Anthony Doerr was born and raised in Cleveland, Ohio (USA). He lives in Boise, Idaho with his wife and two sons. www.anthonydoerr.com.

“An imaginative and intricate novel inspired by the horrors of World War II and written in short, elegant chapters that explore human nature and the contradictory power of technology.” www.pulitzer.org.

A blind French girl and a German boy. Their paths collide in occupied France as both try to survive the devastation of World War II. The museum director has given the girl’s father the task of hiding a giant blue diamond known as the Sea of Flames that bears a legendary curse.

The story is told in a nonlinear fashion and covers the years 1934-2014. The following are excerpts from the book:

The female protagonist in the story. “In a corner of the city, inside a tall, narrow house at Number 4 rue Vauborel, on the sixth and highest floor, a sightless sixteen-year-old named Marie-Laure LeBlanc kneels over a low table covered entirely with a model. The model is a miniature of the city she kneels within, and contains scale replicas of the hundreds of houses and shops and hotels within its walls.”

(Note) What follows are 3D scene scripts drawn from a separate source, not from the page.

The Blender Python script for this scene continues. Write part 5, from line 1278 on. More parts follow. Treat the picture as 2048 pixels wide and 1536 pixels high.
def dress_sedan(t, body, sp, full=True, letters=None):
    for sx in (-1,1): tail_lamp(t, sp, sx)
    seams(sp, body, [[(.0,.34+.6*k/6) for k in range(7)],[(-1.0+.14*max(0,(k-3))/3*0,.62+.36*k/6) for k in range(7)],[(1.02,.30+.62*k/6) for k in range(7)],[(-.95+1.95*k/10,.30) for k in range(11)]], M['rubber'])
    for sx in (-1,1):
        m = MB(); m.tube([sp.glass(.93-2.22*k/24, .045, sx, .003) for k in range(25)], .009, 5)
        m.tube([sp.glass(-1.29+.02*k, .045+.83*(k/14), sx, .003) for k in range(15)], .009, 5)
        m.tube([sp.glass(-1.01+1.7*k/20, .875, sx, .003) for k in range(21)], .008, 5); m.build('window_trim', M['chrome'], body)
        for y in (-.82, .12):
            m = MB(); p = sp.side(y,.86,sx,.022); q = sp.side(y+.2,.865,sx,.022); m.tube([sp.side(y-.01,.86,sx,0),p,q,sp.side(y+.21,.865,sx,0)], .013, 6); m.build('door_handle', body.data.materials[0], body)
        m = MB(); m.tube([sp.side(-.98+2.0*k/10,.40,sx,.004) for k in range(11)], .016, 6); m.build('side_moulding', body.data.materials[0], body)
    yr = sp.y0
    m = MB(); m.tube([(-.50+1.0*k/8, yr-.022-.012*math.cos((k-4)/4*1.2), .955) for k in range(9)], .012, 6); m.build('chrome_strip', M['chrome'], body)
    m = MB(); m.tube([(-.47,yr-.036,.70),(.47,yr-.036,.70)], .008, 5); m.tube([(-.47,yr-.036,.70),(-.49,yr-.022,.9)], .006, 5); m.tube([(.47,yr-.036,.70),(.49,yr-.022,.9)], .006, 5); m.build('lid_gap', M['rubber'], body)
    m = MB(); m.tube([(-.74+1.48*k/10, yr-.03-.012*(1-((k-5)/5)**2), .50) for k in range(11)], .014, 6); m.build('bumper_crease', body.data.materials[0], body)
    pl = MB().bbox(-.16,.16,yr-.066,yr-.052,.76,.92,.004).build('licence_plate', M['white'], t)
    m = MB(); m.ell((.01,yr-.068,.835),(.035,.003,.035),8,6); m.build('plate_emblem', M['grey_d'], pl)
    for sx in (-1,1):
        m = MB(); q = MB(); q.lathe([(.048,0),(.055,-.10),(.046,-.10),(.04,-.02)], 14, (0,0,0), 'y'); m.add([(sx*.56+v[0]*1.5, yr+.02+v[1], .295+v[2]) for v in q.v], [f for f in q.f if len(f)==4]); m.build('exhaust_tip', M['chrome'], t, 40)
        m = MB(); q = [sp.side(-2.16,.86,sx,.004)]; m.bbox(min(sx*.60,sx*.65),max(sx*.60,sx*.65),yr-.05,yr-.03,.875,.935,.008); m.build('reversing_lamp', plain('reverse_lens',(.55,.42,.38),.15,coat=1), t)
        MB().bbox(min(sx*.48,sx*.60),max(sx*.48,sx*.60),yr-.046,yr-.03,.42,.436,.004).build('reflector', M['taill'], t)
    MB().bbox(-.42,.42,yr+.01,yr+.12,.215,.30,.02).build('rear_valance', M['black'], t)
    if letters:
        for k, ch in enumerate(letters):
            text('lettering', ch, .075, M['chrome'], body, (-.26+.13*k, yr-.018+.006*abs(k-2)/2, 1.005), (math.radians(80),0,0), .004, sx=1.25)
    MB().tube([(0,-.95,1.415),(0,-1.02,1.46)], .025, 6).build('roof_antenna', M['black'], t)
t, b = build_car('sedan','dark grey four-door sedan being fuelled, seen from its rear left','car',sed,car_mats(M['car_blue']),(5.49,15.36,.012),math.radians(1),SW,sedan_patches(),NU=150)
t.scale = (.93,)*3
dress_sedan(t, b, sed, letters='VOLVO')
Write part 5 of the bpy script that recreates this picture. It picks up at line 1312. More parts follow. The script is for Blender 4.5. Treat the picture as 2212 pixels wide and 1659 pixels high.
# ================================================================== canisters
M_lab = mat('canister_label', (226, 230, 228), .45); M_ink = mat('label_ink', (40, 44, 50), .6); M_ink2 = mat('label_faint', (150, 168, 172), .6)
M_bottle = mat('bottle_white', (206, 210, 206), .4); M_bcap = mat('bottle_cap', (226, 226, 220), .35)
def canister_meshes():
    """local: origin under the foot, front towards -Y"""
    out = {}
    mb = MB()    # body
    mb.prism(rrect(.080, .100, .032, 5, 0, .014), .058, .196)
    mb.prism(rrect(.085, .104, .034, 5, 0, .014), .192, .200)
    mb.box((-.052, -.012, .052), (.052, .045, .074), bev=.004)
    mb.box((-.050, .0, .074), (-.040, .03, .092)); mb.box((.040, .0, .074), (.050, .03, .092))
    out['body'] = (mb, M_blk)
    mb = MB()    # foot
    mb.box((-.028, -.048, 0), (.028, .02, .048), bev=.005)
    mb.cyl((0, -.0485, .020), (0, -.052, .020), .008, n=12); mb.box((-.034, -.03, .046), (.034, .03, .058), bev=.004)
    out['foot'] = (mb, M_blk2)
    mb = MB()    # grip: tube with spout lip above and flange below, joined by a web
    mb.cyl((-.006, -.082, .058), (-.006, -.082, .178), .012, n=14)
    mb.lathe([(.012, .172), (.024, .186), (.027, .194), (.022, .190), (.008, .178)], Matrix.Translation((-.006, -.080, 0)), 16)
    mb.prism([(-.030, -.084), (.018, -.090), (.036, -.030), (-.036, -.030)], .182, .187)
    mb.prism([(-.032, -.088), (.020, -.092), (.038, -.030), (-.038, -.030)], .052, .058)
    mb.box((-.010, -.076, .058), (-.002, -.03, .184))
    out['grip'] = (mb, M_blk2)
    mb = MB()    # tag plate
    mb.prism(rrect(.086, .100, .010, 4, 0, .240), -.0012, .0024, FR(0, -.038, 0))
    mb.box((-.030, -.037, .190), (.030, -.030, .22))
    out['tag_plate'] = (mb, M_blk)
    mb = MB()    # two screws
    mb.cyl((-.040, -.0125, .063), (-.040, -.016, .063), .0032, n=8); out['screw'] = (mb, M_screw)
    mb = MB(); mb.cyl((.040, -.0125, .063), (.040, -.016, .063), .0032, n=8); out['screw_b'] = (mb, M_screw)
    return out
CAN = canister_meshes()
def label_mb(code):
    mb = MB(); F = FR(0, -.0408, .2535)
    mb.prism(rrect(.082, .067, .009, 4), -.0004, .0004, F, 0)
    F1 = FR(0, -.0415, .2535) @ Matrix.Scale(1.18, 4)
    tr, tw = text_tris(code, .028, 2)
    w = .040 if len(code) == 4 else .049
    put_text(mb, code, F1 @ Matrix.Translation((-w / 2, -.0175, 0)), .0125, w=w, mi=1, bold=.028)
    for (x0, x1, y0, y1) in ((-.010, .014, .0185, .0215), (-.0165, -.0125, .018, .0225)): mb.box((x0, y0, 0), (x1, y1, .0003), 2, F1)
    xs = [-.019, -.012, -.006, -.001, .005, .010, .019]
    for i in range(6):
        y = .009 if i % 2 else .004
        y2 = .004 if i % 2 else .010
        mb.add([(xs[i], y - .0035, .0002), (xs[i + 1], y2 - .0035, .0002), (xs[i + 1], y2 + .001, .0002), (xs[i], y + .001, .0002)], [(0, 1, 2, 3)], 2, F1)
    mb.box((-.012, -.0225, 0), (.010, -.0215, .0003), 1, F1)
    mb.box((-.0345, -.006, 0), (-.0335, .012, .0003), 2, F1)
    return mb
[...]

The male protagonist in the story. “Five streets to the north, a white-haired eighteen-year-old German private named Werner Pfennig wakes to a faint staccato hum. Little more than a purr. Flies tapping at a far-off windowpane….An anti-air corporal hurries down the corridor, heading for the stairwell. “Get to the cellar,” he calls over his shoulder, and Werner switches on his field light, rolls his blanket into his duffel, and starts down the hall.”

The stories of Marie-Laure and Werner become linked by their love of a radio program and a valuable diamond.

“Open your eyes and see what you can with them before they close forever.” This is a lesson to be learned as we live out our lives.

Winner of the 2015 Pulitzer Prize for Fiction, “All the Light We Cannot See” is a deeply moving novel. (Publisher: Scribner; Reprint edition, April 4, 2017).

“All the Light We Cannot See” provoked various emotions as I read what humanity does to humanity. But a flower does grow through a dirty crack in the concrete—and it blooms. I highly recommend this book.

I am a fan from afar and my plan is to read his other novels and story collections: “About Grace,” “The Shell Collector,” and “Memory Wall.”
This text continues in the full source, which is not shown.